Non-interest expense dropped 5.5% year over year to $861 million. On an adjusted basis, non-interest expenses slipped 2.2% to $857 million. The decline was mainly due to fall in almost all components of expenses, partly offset by higher branch consolidation, property and equipment charges, credit card costs, furniture, equipment and outside services expense and other costs.

Adjusted efficiency ratio came in at 58.3% compared with 60.4% in the prior-year quarter. A lower ratio indicates a rise in profitability.

Balance-Sheet Strength

As of Jun 30, 2019, adjusted total loans were up 0.7% sequentially to $81.3 billion. Further, total deposits came in at $95 billion, down marginally.

As of Jun 30, 2019, low-cost deposits, as a percentage of average deposits, were 91% compared with 93% as of Jun 30, 2018. In addition, deposit costs came in at 53 basis points (bps) in the June-ended quarter.

Credit Quality: A Mixed Bag

Non-performing assets, as a percentage of loans, foreclosed properties and non-performing loans held for sale, shrunk 11 bps from the prior-year quarter to 0.72%. Also, non-accrual loans, excluding loans held for sale, as a percentage of loans, came in at 0.64%, contracting 10 bps.

Allowance for loan losses as a percentage of loans, net of unearned income was 1.02%, down 2 bps from the year-earlier quarter. The company’s total business services criticized loans escalated 10.5%.

Furthermore, adjusted net charge-offs, as a percentage of average loans, came in at 0.44%, increasing 12 bps. Provision for loan losses was $92 million, up 53.3% from the prior-year quarter.

Strong Capital Position

Regions Financial’s estimated ratios remained well above the regulatory requirements under the Basel III capital rules. As of Jun 30, 2019, Basel III Common Equity Tier 1 ratio (fully phased-in) and Tier 1 capital ratio were estimated to be 9.9% and 11.1%, respectively, compared with 11% and 11.8%, recorded in the year-earlier quarter.

During the April-June quarter, Regions repurchased 12.8 million shares of common stock for a total cost of $190 million and announced $141 million in dividends to common shareholders.

Outlook

Regions Financial has laid following expectations on assumptions of three Fed Funds rate reductions of 25 bps in 2019.

Adjusted expenses are expected to remain relatively stable or fall slightly in 2019. Also, it seeks to generate adjusted positive operating leverage.

The company anticipates full-year 2019 adjusted total revenue growth in the range of 2-4%.

Management expects adjusted average loans in 2019 to grow in low to mid-single digits on a year-over-year basis.

Net charge-offs are estimated at 40-50 bps for 2019.

Common Equity Tier 1 ratio is targeted at 9.5% for third-quarter 2019.

The effective tax rate is projected in the range of 20-22% for 2019.

Long-Term Financial Targets (2019-2021)

The company expects adjusted average loan growth for 2019 to be in the low single digits.

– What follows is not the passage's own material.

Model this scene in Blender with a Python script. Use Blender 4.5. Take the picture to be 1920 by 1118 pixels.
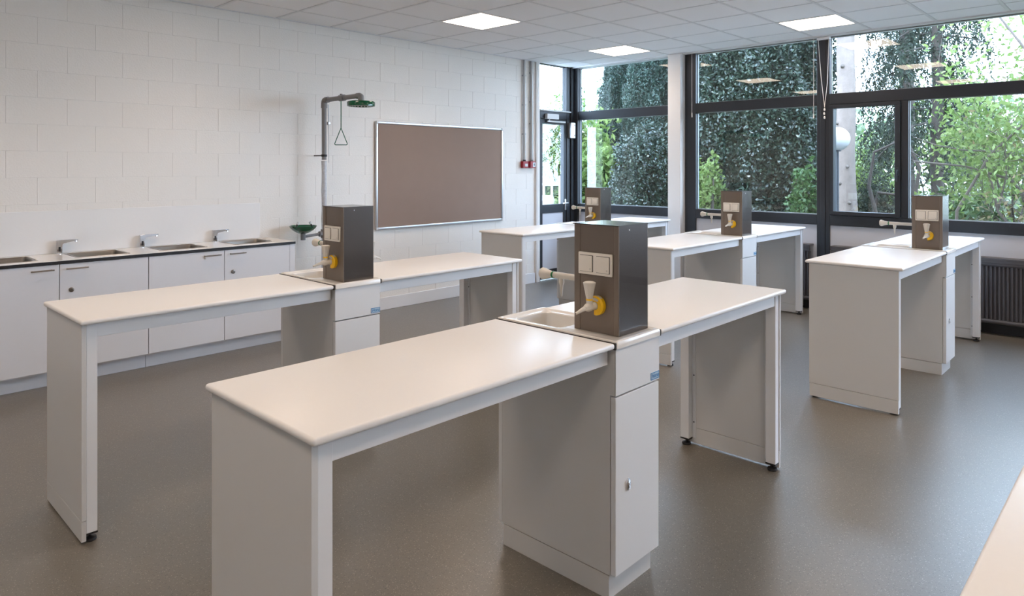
import bpy, bmesh, math, random
import numpy as np
from mathutils import Vector, Matrix, noise

for o in list(bpy.data.objects):
    bpy.data.objects.remove(o)
SC = bpy.context.scene
COL = SC.collection
PI = math.pi
ROOM_W, WALL_Y, CEIL = 8.06, 6.41, 3.08      # window plane X, block wall plane Y, ceiling height
X0, Y0 = -2.3, -3.75                          # the other two walls

# ------------------------------------------------------------------ camera, sky, sun, exposure
cam = bpy.data.cameras.new('camera')
cam.lens = 1292.9 / 1920 * 36
cam.sensor_width = 36
cam.shift_y = -(559 - 315.2) / 1920
cam.clip_start = 0.03
camo = bpy.data.objects.new('camera', cam)
camo.location = (0, 0, 1.596)
camo.rotation_euler = (PI / 2, 0, math.radians(43.62 - 90))
COL.objects.link(camo)
SC.camera = camo

world = bpy.data.worlds.new('sky')
SC.world = world
world.use_nodes = True
wn = world.node_tree
wn.nodes.clear()
wo = wn.nodes.new('ShaderNodeOutputWorld')
wb = wn.nodes.new('ShaderNodeBackground')
wr = wn.nodes.new('ShaderNodeValToRGB')
wz = wn.nodes.new('ShaderNodeSeparateXYZ')
wt = wn.nodes.new('ShaderNodeTexCoord')
wr.color_ramp.elements[0].position = 0.0
wr.color_ramp.elements[0].color = (0.63, 0.765, 1.0, 1)
wr.color_ramp.elements[1].position = 0.9
wr.color_ramp.elements[1].color = (0.50, 0.67, 1.0, 1)
wn.links.new(wt.outputs['Generated'], wz.inputs[0])
wn.links.new(wz.outputs['Z'], wr.inputs[0])
wn.links.new(wr.outputs[0], wb.inputs['Color'])
wb.inputs['Strength'].default_value = 15
wn.links.new(wb.outputs[0], wo.inputs[0])

sun = bpy.data.lights.new('sun', 'SUN')
sun.energy = 2.6
sun.angle = math.radians(4)
sun.color = (1.0, 0.95, 0.86)
suno = bpy.data.objects.new('sun', sun)
suno.rotation_euler = Vector((0.62, -0.22, -0.95)).to_track_quat('-Z', 'Y').to_euler()
COL.objects.link(suno)

SC.view_settings.view_transform = 'Standard'
SC.view_settings.look = 'None'
SC.view_settings.gamma = 1
SC.view_settings.use_curve_mapping = False
SC.view_settings.exposure = 0.28
LAMP_POWER = 6.0
LAMP_WATTS = 4.6                             # the downward light of each ceiling panel, cut off at its prismatic angle
LAMP_COLOR = (1.0, 0.805, 0.655)

# ------------------------------------------------------------------ materials
def rgb(r, g, b):
    f = lambda c: (c / 255 / 12.92) if c / 255 <= 0.04045 else ((c / 255 + 0.055) / 1.055) ** 2.4
    return (f(r), f(g), f(b), 1)

def mat(name, col, rough=0.5, metal=0.0, bump=0.0, scale=60.0, var=0.0, coat=0.0, spec=0.5, vscale=None):
    m = bpy.data.materials.new(name)
    m.use_nodes = True
    nt = m.node_tree
    b = nt.nodes['Principled BSDF']
    b.inputs['Base Color'].default_value = col
    b.inputs['Roughness'].default_value = rough
    b.inputs['Metallic'].default_value = metal
    b.inputs['Specular IOR Level'].default_value = spec
    b.inputs['Coat Weight'].default_value = coat
    tc = nt.nodes.new('ShaderNodeTexCoord')
    nz = nt.nodes.new('ShaderNodeTexNoise')
    nz.inputs['Scale'].default_value = vscale or scale
    nz.inputs['Detail'].default_value = 4
    nt.links.new(tc.outputs['Object'], nz.inputs['Vector'])
    if var > 0:
        mx = nt.nodes.new('ShaderNodeMix')
        mx.data_type = 'RGBA'
        mx.inputs[6].default_value = tuple(c * (1 - var) for c in col[:3]) + (1,)
        mx.inputs[7].default_value = tuple(min(1, c * (1 + var)) for c in col[:3]) + (1,)
        nt.links.new(nz.outputs['Fac'], mx.inputs[0])
        nt.links.new(mx.outputs[2], b.inputs['Base Color'])
    if bump > 0:
        n2 = nt.nodes.new('ShaderNodeTexNoise')
        n2.inputs['Scale'].default_value = scale
        n2.inputs['Detail'].default_value = 3
        nt.links.new(tc.outputs['Object'], n2.inputs['Vector'])
        bp = nt.nodes.new('ShaderNodeBump')
        bp.inputs['Strength'].default_value = bump
        bp.inputs['Distance'].default_value = 0.004
        nt.links.new(n2.outputs['Fac'], bp.inputs['Height'])
        nt.links.new(bp.outputs[0], b.inputs['Normal'])
    return m

def glass_mat(name, tint=(0.93, 0.97, 0.96, 1), ior=1.5):
    m = bpy.data.materials.new(name)
    m.use_nodes = True
    nt = m.node_tree
    nt.nodes.clear()
    out = nt.nodes.new('ShaderNodeOutputMaterial')
    mx = nt.nodes.new('ShaderNodeMixShader')
    tr = nt.nodes.new('ShaderNodeBsdfTransparent')
    gl = nt.nodes.new('ShaderNodeBsdfGlossy')
    fr = nt.nodes.new('ShaderNodeFresnel')
    ge = nt.nodes.new('ShaderNodeNewGeometry')
    mi_ = nt.nodes.new('ShaderNodeMix')                 # same reflectance on the way in and out of the pane
    mi_.inputs[2].default_value = ior
    mi_.inputs[3].default_value = 1 / ior
    nt.links.new(ge.outputs['Backfacing'], mi_.inputs[0])
    nt.links.new(mi_.outputs[0], fr.inputs['IOR'])
    tr.inputs[0].default_value = tint
    gl.inputs['Roughness'].default_value = 0.0
    nt.links.new(fr.outputs[0], mx.inputs[0])
    nt.links.new(tr.outputs[0], mx.inputs[1])
    nt.links.new(gl.outputs[0], mx.inputs[2])
    nt.links.new(mx.outputs[0], out.inputs[0])
    return m

def emit_mat(name, col, s):
    m = bpy.data.materials.new(name)
    m.use_nodes = True
    nt = m.node_tree
    nt.nodes.clear()
    out = nt.nodes.new('ShaderNodeOutputMaterial')
    e = nt.nodes.new('ShaderNodeEmission')
    e.inputs[0].default_value = tuple(col) + (1,)
    e.inputs[1].default_value = s
    nt.links.new(e.outputs[0], out.inputs[0])
    return m

def leaf_mat(name, c1, c2, trans=0.35, rough=0.45, spec=0.4):
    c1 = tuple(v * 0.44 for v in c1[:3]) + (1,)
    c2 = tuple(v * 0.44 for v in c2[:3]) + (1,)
    m = bpy.data.materials.new(name)
    m.use_nodes = True
    nt = m.node_tree
    b = nt.nodes['Principled BSDF']
    out = nt.nodes['Material Output']
    geo = nt.nodes.new('ShaderNodeNewGeometry')
    mx = nt.nodes.new('ShaderNodeMix')
    mx.data_type = 'RGBA'
    mx.inputs[6].default_value = c1
    mx.inputs[7].default_value = c2
    nt.links.new(geo.outputs['Random Per Island'], mx.inputs[0])
    nt.links.new(mx.outputs[2], b.inputs['Base Color'])
    b.inputs['Roughness'].default_value = rough
    b.inputs['Specular IOR Level'].default_value = spec
    if trans > 0:
        tl = nt.nodes.new('ShaderNodeBsdfTranslucent')
        nt.links.new(mx.outputs[2], tl.inputs[0])
        ms = nt.nodes.new('ShaderNodeMixShader')
        ms.inputs[0].default_value = trans
        nt.links.new(b.outputs[0], ms.inputs[1])
        nt.links.new(tl.outputs[0], ms.inputs[2])
        nt.links.new(ms.outputs[0], out.inputs[0])
    return m

M = {}
M['worktop'] = mat('worktop_cream', (0.80, 0.78, 0.75, 1), 0.30, bump=0.01, scale=90, var=0.012, spec=0.35)
M['white'] = mat('white_laminate', (0.73, 0.73, 0.725, 1), 0.38, bump=0.03, scale=400, var=0.01)
M['white_metal'] = mat('white_metal', (0.76, 0.765, 0.77, 1), 0.32, bump=0.01, scale=300)
M['panel'] = mat('grey_white_laminate', (0.62, 0.61, 0.59, 1), 0.36, bump=0.03, scale=500, var=0.01)
M['ceramic'] = mat('cream_ceramic', (0.80, 0.77, 0.72, 1), 0.18, var=0.01, coat=0.3)
M['front_taupe'] = mat('taupe_front_panel', (0.175, 0.142, 0.115, 1), 0.42, metal=0.35, bump=0.02, scale=500, var=0.04, vscale=6)
M['taupe'] = mat('taupe_metallic_paint', (0.070, 0.058, 0.050, 1), 0.22, metal=0.45, coat=0.3, bump=0.03, scale=700, var=0.05, vscale=8)
M['taupe_edge'] = mat('taupe_profile', (0.19, 0.155, 0.125, 1), 0.36, metal=0.4, var=0.03)
M['socket'] = mat('cream_plastic', (0.76, 0.72, 0.65, 1), 0.4, var=0.01)
M['tap_cream'] = mat('grey_cream_tap_enamel', (0.60, 0.57, 0.51, 1), 0.28, var=0.02)
M['yellow'] = mat('yellow_plastic', (0.85, 0.50, 0.005, 1), 0.35, var=0.03)
M['green_band'] = mat('green_band_plastic', (0.01, 0.16, 0.05, 1), 0.4, var=0.03)
M['black'] = mat('black_plastic', (0.012, 0.012, 0.014, 1), 0.45, var=0.05)
M['rubber'] = mat('dark_joint_seal', (0.03, 0.027, 0.025, 1), 0.6, var=0.05)
M['steel'] = mat('brushed_steel', (0.27, 0.245, 0.22, 1), 0.30, metal=1.0, bump=0.02, scale=300, var=0.04)
M['chrome'] = mat('chrome', (0.78, 0.79, 0.82, 1), 0.07, metal=1.0, var=0.01)
M['alu'] = mat('satin_aluminium', (0.62, 0.63, 0.65, 1), 0.3, metal=0.8, var=0.02)
M['countertop'] = mat('white_counter_laminate', (0.80, 0.79, 0.78, 1), 0.12, var=0.01)
M['door_white'] = mat('white_cabinet_door', (0.70, 0.70, 0.72, 1), 0.4, var=0.01)
M['plinth'] = mat('white_plinth', (0.66, 0.68, 0.72, 1), 0.25, var=0.01)
M['paint'] = mat('cream_masonry_paint', (0.80, 0.772, 0.728, 1), 0.5, bump=0.35, scale=70, var=0.015)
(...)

Further, Regions anticipates 2-4% rise in full-year revenues. It expects adjusted expenses to trend flat in the year.

Notably, in three-year period, Regions expects to deliver adjusted return on average tangible common equity of 18-20% by 2021 compared with 15.59% in 2018. Also, adjusted efficiency ratio of 55% or lower is expected, which is below 59.3% reported in 2018. Further, in both the cases, Regions plans to achieve positive operating leverage.

Pillars of Success

Firstly, Regions plans on taking advantage of its existing strength in areas such as customer focus, markets, team, culture and risk management in order to establish presence in key growth markets like Atlanta, Houston and Orlando. Further, it intends to hire professionals such as corporate bankers, wealth management professionals and mortgage loan originators to better serve and meet clients needs.

The company plans to generate funds for these investments with help of its Simplify and Grow continuous improvement approach that it introduced in 2017. These initiatives aim at making banking easier for customers, simplify processes and drive profitable long-term growth.

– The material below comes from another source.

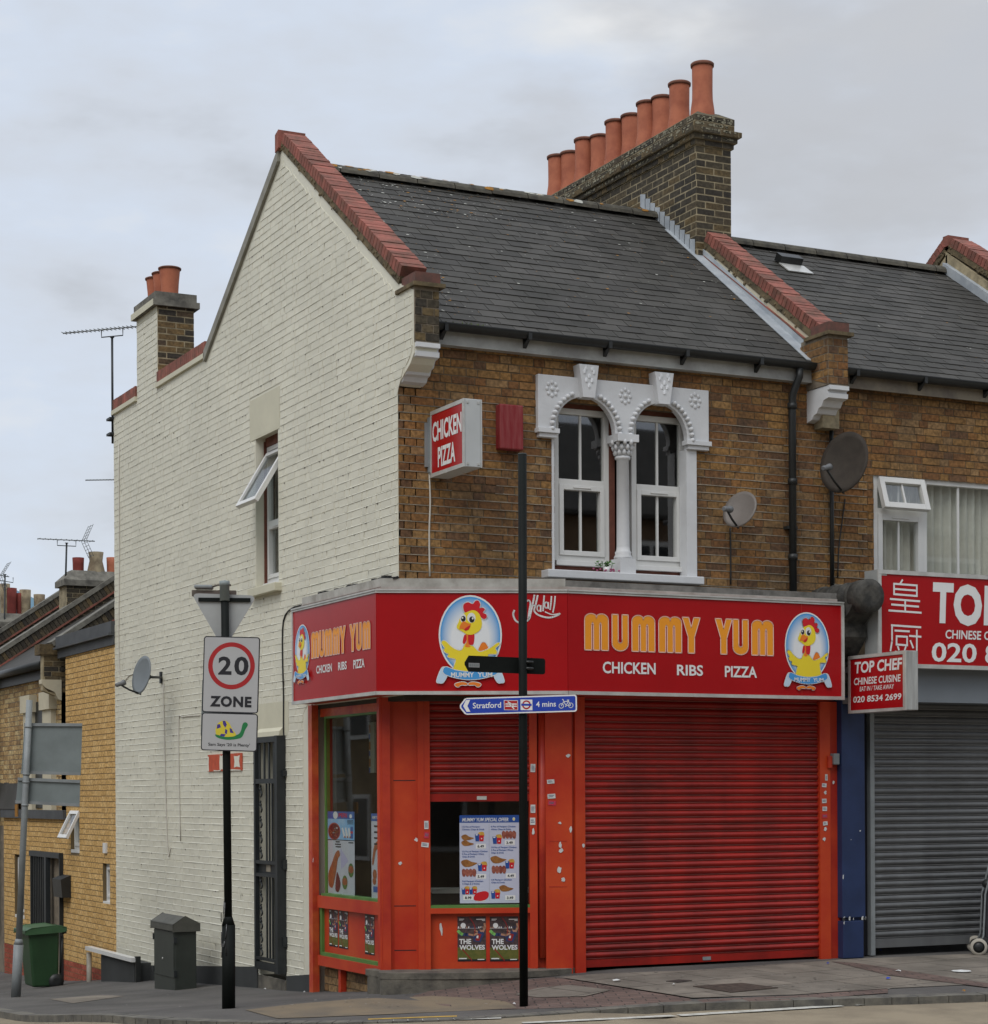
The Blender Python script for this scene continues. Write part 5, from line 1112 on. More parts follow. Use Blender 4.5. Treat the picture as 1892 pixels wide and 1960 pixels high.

Further, Regions is making efforts to reduce costs related to third-party spending through strategic sourcing and vendor selectivity. It anticipates annual cumulative savings of nearly $60 million between 2018 and 2021.

Lastly, Regions highlights the importance of technology, and promises to continue driving innovation and expand digital banking capabilities, such as open accounts online, digital loan applications and wealth management digital advisory capabilities.

For the next three years, the company disclosed plans to pilot voice banking capabilities and expand its use of artificial intelligence for both customer-facing and back-office applications. Additionally, Regions is investing in technology to provide serve customers better and enhance credit risk management, as well as a variety of other internal processes across the company.

How Have Estimates Been Moving Since Then?

It turns out, fresh estimates have trended downward during the past month.

VGM Scores

At this time, Regions Financial has a subpar Growth Score of D, however its Momentum Score is doing a bit better with a C. However, the stock was allocated a grade of A on the value side, putting it in the top quintile for this investment strategy.

Overall, the stock has an aggregate VGM Score of B. If you aren't focused on one strategy, this score is the one you should be interested in.

Outlook

Estimates have been broadly trending downward for the stock, and the magnitude of these revisions indicates a downward shift. Notably, Regions Financial has a Zacks Rank #3 (Hold). We expect an in-line return from the stock in the next few months.